Those indications were found in a 15th century Brussels manuscript of basses danses(published in 1912 by Ernest Closson) and in notations of similar dances by the dance masters Stribaldi (1517) of Turin, Italy and Arena (1519). They also appeared in Robert Copelande's English translation of a French textbook(1521), in the better known Orchesographie by Thoinot Arbeau (1588) and in John Playford's , The English Dancing Master(1651). Playford added the abstract signs o and ) for men and women. Note: the o has a little dot in it.
BEAUCHAMP -FEUILLET SYSTEM
In 1666, by an act of the French Parliament, Beauchamp, who is credited with being the first to classify the basic forms and steps of dancing was also recognized as the inventor of a dance notation. This was published in 1700 by Raoul Auger Feulliet under the title of Choreographie ou l'art de decrire la danse. Famous ballet masters of the period: Jean Phillipe Rameau, Louis Fecourt, Sieur Isaac d'Orleans; Kelloun Tomlinson and others, have left an indelible and impressive legacy of sarabands, minuets, rigadoons, passacaglias, chaconnes, louvres, galliards, bources, gigues( jigs) and other dances recorded in the Beauchamp -Feuillet System of notation. They faithfully included an explanation of the system which enables us to study this dances in their original forms.
LATER SYSTEMS
Although, dancing masters in London, Paris, Leipzig and Madrid, used this system, it's use was short-lived.

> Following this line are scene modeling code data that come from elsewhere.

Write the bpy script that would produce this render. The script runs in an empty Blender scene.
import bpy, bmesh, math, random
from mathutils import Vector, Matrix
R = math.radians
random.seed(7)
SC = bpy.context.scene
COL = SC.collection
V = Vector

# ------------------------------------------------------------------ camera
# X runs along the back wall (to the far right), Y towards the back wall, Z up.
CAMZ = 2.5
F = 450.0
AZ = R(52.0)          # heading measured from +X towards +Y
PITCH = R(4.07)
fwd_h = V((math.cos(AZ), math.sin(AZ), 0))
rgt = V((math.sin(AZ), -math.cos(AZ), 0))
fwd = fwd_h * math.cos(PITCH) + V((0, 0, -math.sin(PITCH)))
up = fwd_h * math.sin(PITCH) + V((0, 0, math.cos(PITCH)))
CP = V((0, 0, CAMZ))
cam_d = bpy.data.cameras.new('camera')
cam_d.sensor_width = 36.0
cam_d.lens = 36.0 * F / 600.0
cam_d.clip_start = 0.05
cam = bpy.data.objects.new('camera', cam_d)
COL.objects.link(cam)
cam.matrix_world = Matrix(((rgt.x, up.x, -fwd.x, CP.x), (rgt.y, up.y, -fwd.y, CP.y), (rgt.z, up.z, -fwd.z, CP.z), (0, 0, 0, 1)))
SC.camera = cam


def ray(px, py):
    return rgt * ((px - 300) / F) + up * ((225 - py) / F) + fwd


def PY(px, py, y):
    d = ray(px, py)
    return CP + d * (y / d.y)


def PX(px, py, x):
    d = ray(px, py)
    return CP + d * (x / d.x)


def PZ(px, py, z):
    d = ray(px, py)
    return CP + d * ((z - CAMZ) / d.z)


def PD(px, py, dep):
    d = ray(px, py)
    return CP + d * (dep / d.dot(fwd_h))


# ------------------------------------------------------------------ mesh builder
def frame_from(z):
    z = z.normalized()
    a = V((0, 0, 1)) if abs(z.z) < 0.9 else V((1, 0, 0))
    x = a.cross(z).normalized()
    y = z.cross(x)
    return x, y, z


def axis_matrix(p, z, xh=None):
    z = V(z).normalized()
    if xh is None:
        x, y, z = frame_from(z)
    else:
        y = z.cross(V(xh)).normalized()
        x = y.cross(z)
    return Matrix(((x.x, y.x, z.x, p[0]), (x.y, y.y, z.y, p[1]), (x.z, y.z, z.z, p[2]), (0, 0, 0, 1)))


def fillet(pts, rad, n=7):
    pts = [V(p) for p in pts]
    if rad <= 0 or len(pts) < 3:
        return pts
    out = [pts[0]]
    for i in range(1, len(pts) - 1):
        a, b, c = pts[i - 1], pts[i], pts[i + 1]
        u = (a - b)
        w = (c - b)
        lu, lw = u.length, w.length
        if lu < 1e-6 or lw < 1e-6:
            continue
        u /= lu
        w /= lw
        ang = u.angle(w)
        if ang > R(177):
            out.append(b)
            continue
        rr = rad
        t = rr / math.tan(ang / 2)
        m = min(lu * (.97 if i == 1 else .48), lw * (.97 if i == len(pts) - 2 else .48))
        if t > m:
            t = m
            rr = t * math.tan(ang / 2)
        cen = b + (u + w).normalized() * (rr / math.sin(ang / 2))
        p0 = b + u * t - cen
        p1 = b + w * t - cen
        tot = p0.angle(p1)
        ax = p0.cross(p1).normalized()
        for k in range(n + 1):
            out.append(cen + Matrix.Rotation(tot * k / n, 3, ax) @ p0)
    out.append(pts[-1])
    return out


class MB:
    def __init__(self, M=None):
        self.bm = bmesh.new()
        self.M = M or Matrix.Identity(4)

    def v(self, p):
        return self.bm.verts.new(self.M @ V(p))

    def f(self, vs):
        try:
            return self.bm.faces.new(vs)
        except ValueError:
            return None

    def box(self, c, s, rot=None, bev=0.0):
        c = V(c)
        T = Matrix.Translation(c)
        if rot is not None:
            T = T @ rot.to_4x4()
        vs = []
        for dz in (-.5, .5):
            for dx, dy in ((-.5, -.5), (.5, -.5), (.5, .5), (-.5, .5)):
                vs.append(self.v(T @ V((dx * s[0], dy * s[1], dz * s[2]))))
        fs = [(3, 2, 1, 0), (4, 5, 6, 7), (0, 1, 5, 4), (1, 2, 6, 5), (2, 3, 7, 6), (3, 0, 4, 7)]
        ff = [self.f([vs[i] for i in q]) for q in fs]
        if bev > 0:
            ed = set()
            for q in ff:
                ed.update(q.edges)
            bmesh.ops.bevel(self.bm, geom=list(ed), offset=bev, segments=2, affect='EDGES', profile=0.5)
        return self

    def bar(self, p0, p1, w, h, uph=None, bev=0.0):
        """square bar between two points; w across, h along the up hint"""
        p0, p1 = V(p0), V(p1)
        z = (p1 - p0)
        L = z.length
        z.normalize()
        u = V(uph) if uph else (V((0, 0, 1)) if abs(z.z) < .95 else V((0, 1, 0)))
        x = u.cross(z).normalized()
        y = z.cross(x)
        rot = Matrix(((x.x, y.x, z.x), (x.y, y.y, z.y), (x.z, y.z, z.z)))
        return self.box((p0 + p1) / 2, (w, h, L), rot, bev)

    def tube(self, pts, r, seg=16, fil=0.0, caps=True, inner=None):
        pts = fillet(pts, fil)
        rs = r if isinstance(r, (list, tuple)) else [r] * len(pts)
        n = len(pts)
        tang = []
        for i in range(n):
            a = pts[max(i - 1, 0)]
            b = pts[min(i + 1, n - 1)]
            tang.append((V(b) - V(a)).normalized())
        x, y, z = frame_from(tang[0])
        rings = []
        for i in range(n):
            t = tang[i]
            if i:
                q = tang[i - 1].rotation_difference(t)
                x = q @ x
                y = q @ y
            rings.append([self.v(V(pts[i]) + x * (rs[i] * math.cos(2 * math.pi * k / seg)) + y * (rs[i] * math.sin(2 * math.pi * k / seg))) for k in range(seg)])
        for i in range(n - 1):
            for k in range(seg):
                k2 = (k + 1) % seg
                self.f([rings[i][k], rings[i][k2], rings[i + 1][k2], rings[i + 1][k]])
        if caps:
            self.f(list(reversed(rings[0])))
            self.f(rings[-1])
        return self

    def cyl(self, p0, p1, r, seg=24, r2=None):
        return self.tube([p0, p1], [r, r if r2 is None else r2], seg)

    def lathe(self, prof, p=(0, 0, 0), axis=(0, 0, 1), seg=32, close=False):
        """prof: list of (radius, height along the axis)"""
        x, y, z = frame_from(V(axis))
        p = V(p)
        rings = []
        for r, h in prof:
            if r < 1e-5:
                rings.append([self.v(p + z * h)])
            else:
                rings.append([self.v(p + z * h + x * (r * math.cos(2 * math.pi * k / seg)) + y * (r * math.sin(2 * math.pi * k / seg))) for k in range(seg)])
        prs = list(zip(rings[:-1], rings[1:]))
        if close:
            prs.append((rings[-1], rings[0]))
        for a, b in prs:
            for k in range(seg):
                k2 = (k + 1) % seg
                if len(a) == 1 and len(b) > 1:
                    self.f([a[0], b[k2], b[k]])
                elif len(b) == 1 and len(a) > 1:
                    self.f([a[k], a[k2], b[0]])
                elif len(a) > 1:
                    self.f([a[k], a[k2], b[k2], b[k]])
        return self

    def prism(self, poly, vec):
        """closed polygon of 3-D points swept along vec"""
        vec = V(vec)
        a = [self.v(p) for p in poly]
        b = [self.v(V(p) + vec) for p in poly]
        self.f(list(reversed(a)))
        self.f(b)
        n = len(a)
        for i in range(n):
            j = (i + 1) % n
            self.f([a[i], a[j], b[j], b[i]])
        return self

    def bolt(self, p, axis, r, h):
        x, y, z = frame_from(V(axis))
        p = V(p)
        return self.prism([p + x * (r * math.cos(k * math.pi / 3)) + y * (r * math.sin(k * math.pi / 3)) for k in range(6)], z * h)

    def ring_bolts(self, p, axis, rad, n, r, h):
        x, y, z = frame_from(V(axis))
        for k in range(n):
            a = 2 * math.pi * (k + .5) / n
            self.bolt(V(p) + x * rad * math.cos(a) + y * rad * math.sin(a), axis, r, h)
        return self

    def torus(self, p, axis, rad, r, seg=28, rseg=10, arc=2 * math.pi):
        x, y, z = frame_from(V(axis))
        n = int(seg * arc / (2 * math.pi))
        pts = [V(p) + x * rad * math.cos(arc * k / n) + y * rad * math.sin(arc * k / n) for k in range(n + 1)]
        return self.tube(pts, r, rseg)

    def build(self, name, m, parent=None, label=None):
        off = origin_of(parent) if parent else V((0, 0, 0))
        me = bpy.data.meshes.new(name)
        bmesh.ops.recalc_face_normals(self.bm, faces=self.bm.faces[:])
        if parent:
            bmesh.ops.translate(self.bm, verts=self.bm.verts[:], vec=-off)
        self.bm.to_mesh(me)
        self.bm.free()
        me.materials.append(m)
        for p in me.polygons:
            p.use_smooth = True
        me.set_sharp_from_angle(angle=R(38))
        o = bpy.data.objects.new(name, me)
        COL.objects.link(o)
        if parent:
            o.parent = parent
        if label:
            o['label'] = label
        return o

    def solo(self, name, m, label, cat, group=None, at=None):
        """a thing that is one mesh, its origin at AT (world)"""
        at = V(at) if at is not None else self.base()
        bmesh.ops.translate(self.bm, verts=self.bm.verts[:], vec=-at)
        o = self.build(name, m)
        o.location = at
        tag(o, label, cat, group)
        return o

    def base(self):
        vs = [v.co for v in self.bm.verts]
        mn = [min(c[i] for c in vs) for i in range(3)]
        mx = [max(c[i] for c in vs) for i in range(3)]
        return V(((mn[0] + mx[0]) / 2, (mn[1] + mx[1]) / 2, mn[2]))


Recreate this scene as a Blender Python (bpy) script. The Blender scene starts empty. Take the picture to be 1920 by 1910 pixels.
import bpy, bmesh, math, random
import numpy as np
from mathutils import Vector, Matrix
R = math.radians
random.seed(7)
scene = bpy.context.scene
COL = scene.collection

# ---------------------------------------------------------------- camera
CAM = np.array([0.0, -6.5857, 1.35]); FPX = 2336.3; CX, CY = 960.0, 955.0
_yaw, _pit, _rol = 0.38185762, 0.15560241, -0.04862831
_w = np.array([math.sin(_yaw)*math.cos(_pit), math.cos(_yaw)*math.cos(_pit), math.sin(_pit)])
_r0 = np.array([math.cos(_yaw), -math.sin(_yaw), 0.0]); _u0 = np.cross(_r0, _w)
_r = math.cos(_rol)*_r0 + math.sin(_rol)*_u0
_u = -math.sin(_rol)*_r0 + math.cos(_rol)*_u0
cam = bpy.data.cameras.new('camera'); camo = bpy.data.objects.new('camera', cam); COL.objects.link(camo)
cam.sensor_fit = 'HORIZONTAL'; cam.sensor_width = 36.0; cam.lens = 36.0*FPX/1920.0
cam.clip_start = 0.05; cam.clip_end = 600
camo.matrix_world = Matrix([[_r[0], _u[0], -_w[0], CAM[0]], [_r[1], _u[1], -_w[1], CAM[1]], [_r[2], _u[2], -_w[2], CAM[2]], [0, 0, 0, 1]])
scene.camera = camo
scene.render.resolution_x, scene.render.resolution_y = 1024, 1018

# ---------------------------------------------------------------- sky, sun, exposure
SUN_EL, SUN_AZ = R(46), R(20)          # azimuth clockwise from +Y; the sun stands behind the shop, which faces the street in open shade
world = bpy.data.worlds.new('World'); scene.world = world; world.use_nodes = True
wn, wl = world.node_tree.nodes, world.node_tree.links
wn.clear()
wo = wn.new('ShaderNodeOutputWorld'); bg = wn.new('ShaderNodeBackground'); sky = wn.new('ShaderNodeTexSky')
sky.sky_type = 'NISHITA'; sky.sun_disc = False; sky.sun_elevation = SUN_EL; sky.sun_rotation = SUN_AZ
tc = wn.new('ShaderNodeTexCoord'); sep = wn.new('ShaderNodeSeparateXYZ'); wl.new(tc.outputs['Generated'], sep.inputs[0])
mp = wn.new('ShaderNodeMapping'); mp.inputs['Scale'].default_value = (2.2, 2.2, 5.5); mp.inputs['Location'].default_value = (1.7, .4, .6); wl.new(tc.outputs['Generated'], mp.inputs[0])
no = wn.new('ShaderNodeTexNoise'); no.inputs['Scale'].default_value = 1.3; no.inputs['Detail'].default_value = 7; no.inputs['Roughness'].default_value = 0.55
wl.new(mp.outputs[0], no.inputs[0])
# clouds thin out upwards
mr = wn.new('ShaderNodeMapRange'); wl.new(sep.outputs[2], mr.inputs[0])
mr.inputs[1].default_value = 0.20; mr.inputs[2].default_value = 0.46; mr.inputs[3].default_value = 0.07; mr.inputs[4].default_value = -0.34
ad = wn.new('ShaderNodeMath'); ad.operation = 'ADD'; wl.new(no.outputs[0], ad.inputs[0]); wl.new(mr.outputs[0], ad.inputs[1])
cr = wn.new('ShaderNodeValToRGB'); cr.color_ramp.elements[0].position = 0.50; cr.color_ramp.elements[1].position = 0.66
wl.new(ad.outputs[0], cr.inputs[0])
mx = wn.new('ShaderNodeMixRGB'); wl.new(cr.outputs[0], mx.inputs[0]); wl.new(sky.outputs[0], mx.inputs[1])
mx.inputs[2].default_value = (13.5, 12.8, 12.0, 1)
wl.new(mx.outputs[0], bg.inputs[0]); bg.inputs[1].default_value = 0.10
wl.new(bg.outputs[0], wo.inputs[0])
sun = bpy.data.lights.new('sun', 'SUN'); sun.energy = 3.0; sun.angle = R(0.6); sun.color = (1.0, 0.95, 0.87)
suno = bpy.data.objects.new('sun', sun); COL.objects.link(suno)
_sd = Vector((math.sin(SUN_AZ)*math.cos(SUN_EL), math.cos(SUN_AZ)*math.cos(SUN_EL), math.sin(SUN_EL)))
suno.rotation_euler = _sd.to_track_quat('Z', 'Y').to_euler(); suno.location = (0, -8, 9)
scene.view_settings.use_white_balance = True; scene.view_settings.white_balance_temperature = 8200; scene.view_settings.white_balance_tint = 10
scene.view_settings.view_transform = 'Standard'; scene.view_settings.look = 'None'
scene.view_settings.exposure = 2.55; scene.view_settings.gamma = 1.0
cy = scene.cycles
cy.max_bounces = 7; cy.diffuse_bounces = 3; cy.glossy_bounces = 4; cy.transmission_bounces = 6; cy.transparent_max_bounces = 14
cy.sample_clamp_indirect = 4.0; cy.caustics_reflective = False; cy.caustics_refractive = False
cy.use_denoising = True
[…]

A century later, Arthur Saint-Leon in Paris devised a system based on drawing miniature skeletal figures of dance positions. This system was developed and published in 1887 by Friedrich Albert Zorn, teacher of dancing at the Imperial Russian Richelieu -Gymnesium in Odessa. Benhard Klemm of Leipzig (1885) and V.J Steppanoff of St.Petersburg (1892), contributed to the impractical clutter by adapting music notes to represent movement.
A number of twentieth century choreographers have attempted to devise a movement notation but even the best known among them- Margaret Morris (1928) and Rudolf and Joan Benesh (1956) all of London, and Eugene Loring of California (1955)- adhered to combinations of symbols based on earlier unsuccessful systems. The astute attempts made by Noah Eshkoal and Abraham Wachmann of London (1958) and Gertrude Kurath of Ann Arbor, Michigan (1950) were valuable contributions to the understanding of the problems of dance movement recording, of an instrument as complex as the human body.